- The Washington Times - Sunday, July 1, 2007

OCEAN CITY — In the business of local government, the Maryland Municipal League conference is the statewide trade show each year — even though most of the purchasing happens after the vendors and municipal leaders head home.

Local leaders finished their annual conference in Ocean City last week, and vendors of municipal services from parking-ticket equipment to hydraulic ladder racks are hoping their sales pitches make it from the mayors and town administrators in attendance to the purchasing directors back home who decide who gets awarded government contracts.

The conference is usually marked by appearances and announcements from the state’s top politicians, but just off the center stage, vendors spend their time pitching services and wares to the local mayors, aldermen, administrators and council members.

Vendors peddle newly designed road signs, sleek parking-ticket technology, street lights and a slew of services.

Alec Hajimihalis, with Alternative Environmental Systems, even promised to turn city garbage into gold — or just sanitized “fluff,” which can be mixed with mulch and resold.

“Make no mistake, everybody is here to sell,” Mr. Hajimihalis said as he grabbed a handful of garbage-turned-mulch, which he hopes will catch on with Maryland localities.

Municipal leaders say they are approached routinely by vendors making a sales pitch, but that they attend the conference to network with colleagues.

“It’s about meeting people and trading war stories,” said Frank Biba, environmental division chief for the city of Annapolis.

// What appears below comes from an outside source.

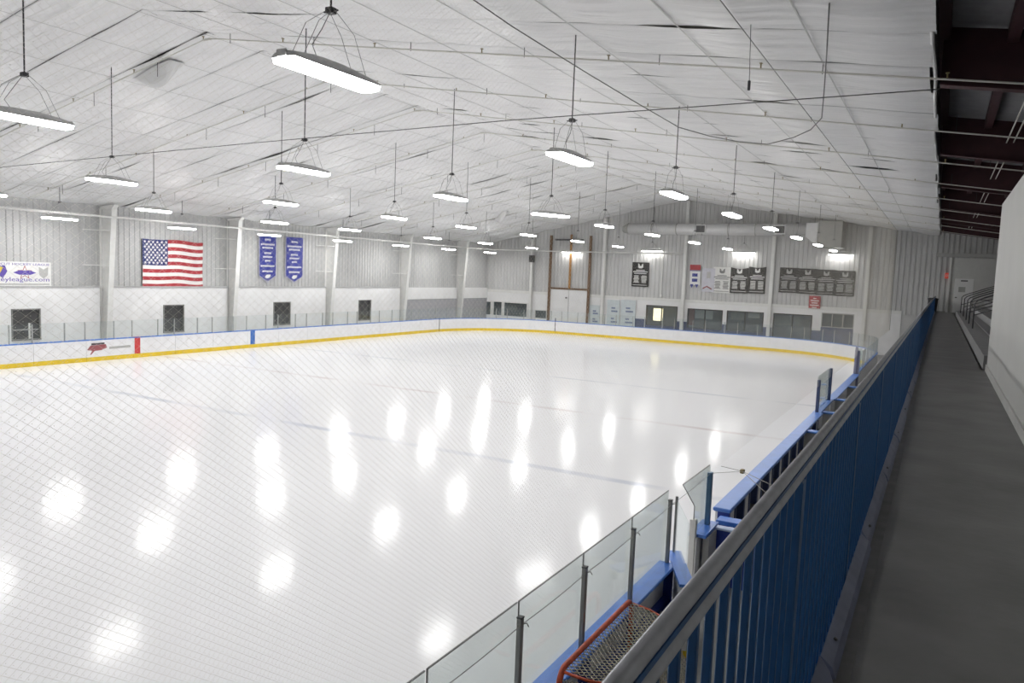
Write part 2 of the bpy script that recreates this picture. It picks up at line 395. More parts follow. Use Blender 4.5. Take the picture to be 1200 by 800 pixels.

Other city leaders said they will pursue contacts they made at the conference.

“It’s very helpful to have them all in one place,” said Vijay K. Manjani, treasurer for the town of Mount Rainier.

Mr. Manjani said he would follow up with local financial providers he met from Commerce Bank and the Local Government Investment Pool.

Vendors said they don’t look to close deals at the conference but ask municipal leaders to take information back to their public works directors and purchasing directors.

“The first question I ask is ‘Do you have a public works director?’ ” said Gerald Del Valle, president of Prime Design Racks, which sells hydraulic ladder racks that can be mounted on city vehicles. “You have to create the need for this info for them.”